My memory has always been unreliable, as my wife Ysabele regularly points out to me, but I am convinced that this first book was influenced by my time as the art director of an ultra-smart London advertising agency. I spent my days surrounded by highly educated, witty young men who had been at Eton together. We relaxed in leather armchairs in their exclusive Pall Mall clubs. We exchanged barbed compliments and jocular abuse. They were kind to me, and generous, and I enjoyed it immensely. Later, when I created WOOC(P), the intelligence service offices depicted here, I took the social atmosphere of that sleek and shiny agency and inserted it into some ramshackle offices that I once rented in Charlotte Street.
Using the first person narrative enabled me to tell the story in the distorted way that subjective memory provides. The hero does not tell the exact truth; none of the characters tell the exact truth.
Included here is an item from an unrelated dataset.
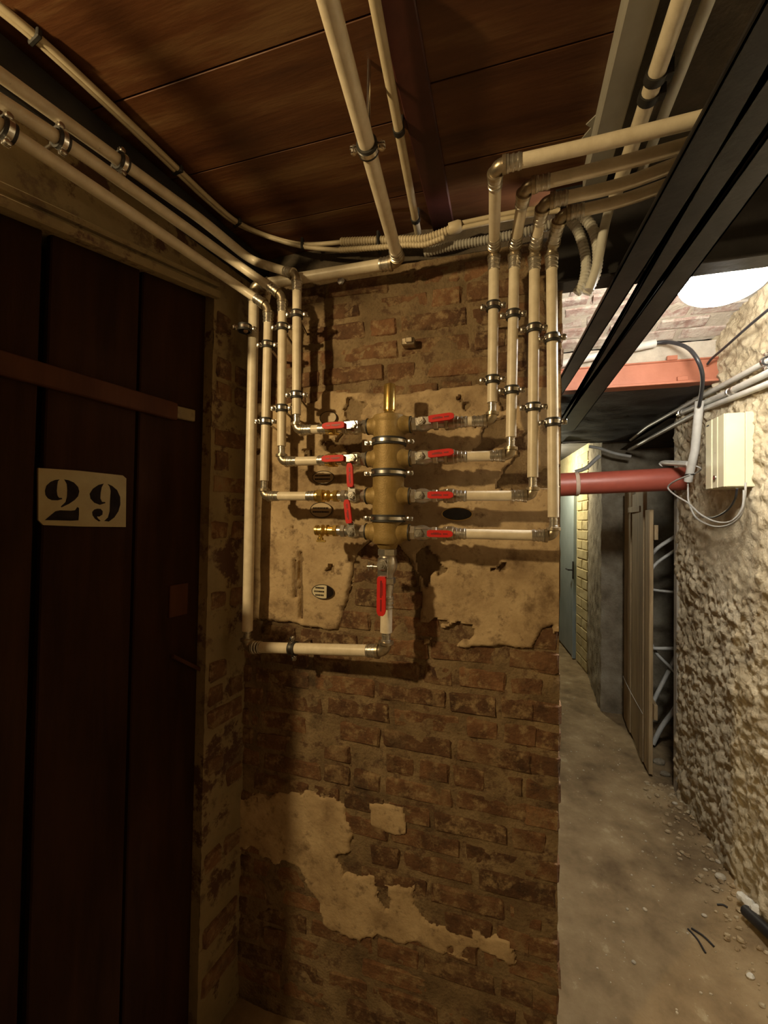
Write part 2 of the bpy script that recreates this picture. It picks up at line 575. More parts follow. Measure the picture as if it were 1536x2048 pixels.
def plaster(idx, th, ragged):
    poly = PLP[idx]
    lo, hi = poly.min(0), poly.max(0)
    hi = np.minimum(hi, (PX1 - 0.004, 9))
    lo = np.maximum(lo, (CORN.x - 0.03, 0))
    st = 0.0055
    nu, nv = max(2, int((hi[0] - lo[0]) / st)), max(2, int((hi[1] - lo[1]) / st))
    P = gridpts((lo[0], 0, lo[1]), (hi[0] - lo[0], 0, 0), (0, 0, hi[1] - lo[1]), nu, nv)
    s = sdf_poly(poly, P[:, 0], P[:, 2]) + fbm(P, 26, 4) * ragged
    near = P[:, 0] > PX1 - 0.02
    s = np.where(near & (s > -0.02), np.abs(s) + 0.002, s)
    # hollows where the skin has flaked
    fl = fbm(P + 40, 9, 4)
    s = np.where(fl < -0.40, np.minimum(s, (fl + 0.40) * 0.05), s)
    if idx == 0:        # two upright slots hacked into the skin
        for pa, pb, rr in (((593, 1122), (594, 1192), 0.0045), ((603, 1106), (605, 1236), 0.0050)):
            A, B = onY(*pa, WALLY), onY(*pb, WALLY)
            tt = np.clip((P[:, 2] - B.z) / (A.z - B.z), 0, 1)
            dd = np.hypot(P[:, 0] - (B.x + (A.x - B.x) * tt), P[:, 2] - (B.z + (A.z - B.z) * tt))
            s = np.minimum(s, dd - rr - fbm(P, 60, 2) * 0.002)
    h = th * np.clip(s / 0.007, 0, 1) ** 0.6 + fbm(P + 5, 9, 5) * 0.005 + fbm(P + 8, 60, 3) * 0.0008
    P[:, 1] = WALLY - 0.004 - h
    keep = s > 0
    mb = MB()
    F = [f for f in gridfaces(nu, nv) if keep[f[0]] or keep[f[1]] or keep[f[2]] or keep[f[3]]]
    # skirt: border vertices sink into the wall
    P[~keep, 1] = WALLY + 0.006
    used = sorted({i for f in F for i in f})
    mp = {i: k for k, i in enumerate(used)}
    mb.add(P[used].tolist(), [tuple(mp[i] for i in f) for f in F])
    return obj('plaster_patch', mb, M_plaster, wall_back, 70)


plaster(0, 0.010, 0.012)
plaster(1, 0.0035, 0.034)
plaster(2, 0.004, 0.010)
plaster(3, 0.003, 0.03)

# ---- bricks
random.seed(4)


def brick_mesh(L, H, D, bev=0.006, jit=0.003):
    mb = MB()
    obox(mb, (0, 0, 0), (L / 2, 0, 0), (0, D / 2, 0), (0, 0, H / 2), bev)
    mb.v = [tuple(c + random.uniform(-jit, jit) for c in v) for v in mb.v]
    me = bpy.data.meshes.new('brick')
    me.from_pydata(mb.v, [], mb.f)
    return me


def brick_set(L, H, D, material, n=6, bev=0.006, jit=0.003):
    out = []
    for _ in range(n):
        me = brick_mesh(L, H, D, bev, jit)
        me.materials.append(material)
        out.append(me)
    return out


CP = 0.0685
STR = brick_set(0.200, 0.056, 0.05, M_brick)
HDR = brick_set(0.088, 0.056, 0.05, M_brick)
BAT = brick_set(0.128, 0.056, 0.05, M_brick)


def put(me, parent, loc, rz=0.0, rx=0.0, ry=0.0):
    o = bpy.data.objects.new('brick', me)
    o.location = Vector(loc) - Vector(parent.location)
    o.rotation_euler = (rx, ry, rz)
    o.parent = parent
    COL.objects.link(o)
    return o


nb = 0
for k in range(36):
    z = FZ + 0.03 + CP * (k + 0.5)
    if z > ZP - 0.03:
        break
    x = CORN.x - 0.02 - random.uniform(0, 0.15)
    row = k % 2
    while x < PX1 - 0.03:
        c = random.random()
        kind = (STR, 0.200) if c < 0.62 else (HDR, 0.088) if c < 0.85 else (BAT, 0.128)
        if row and c > 0.5:
            kind = (HDR, 0.088) if c < 0.75 else kind
        L = kind[1]
        if x + L > PX1 + 0.01:
            L = 0.088
            kind = (HDR, L)
            if x + L > PX1 + 0.012:
                x = PX1 + 0.004 - L
        xc = x + L / 2
        s = max(sdf_poly(p, np.array([xc]), np.array([z]))[0] for p in PLP[:2])
        if s < 0.03 and random.random() < 0.95:
            o = put(random.choice(kind[0]), wall_back, (xc, WALLY + 0.025 - 0.0048 + random.uniform(-0.002, 0.004), z + random.uniform(-0.003, 0.003)), random.uniform(-.02, .02), 0, random.uniform(-.012, .012))
            nb += 1
        x += L + random.uniform(0.010, 0.014)
# brick courses along the corridor flank of the pier
for k in range(36):
    z = FZ + 0.03 + CP * (k + 0.5)
    if z > ZP - 0.03:
        break
    y = WALLY + (0.055 if k % 2 else 0.11)
    while y < 2.3:
        me = random.choice(STR if random.random() < 0.7 else BAT)
        L = 0.200 if me in STR else 0.128
        if random.random() < 0.9:
            put(me, wall_side, (PX1 - 0.025 + 0.0048 + random.uniform(-0.002, 0.003), y + L / 2, z), math.pi / 2 + random.uniform(-.015, .015))
        y += L + 0.012
# ---- door wall (wall_left): jamb, header with lintel
S_J = sL(onL(418, 1030))             # jamb edge, metres from the corner
S_END = sL(onL(-40, 1030))           # the wall ends just outside the picture
mb = MB()
LZ1 = 2.31


def Lgrid(s0, s1, z0, z1, off, nu, nv, amp, zfun=None):
    U, V = np.meshgrid(np.linspace(0, 1, nu + 1), np.linspace(0, 1, nv + 1))
    U, V = U.ravel(), V.ravel()
    s = s0 + (s1 - s0) * U
    zb = z0 if zfun is None else zfun(s)
    z = zb + (z1 - zb) * V
    base = np.array([(CORN.x, CORN.y, 0)]) - np.outer(s, np.array(dL))
    base[:, 2] = z
    n = off + fbm(base, 16, 5) * amp
    return base + np.outer(n, np.array(nL))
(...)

I don’t mean that they tell the blatant self-serving lies that politicians do, I mean that their memory tilts towards justification and self-regard. What happens in The Ipcress File (and in all my other first-person stories) is found somewhere in the uncertainty of contradiction. In navigation, the triangle where three lines of reference fail to intersect is call a ‘cocked hat’. My stories are intended to offer no more precision than that. I want the books to provoke different reactions from different readers (as even history must do to some extent).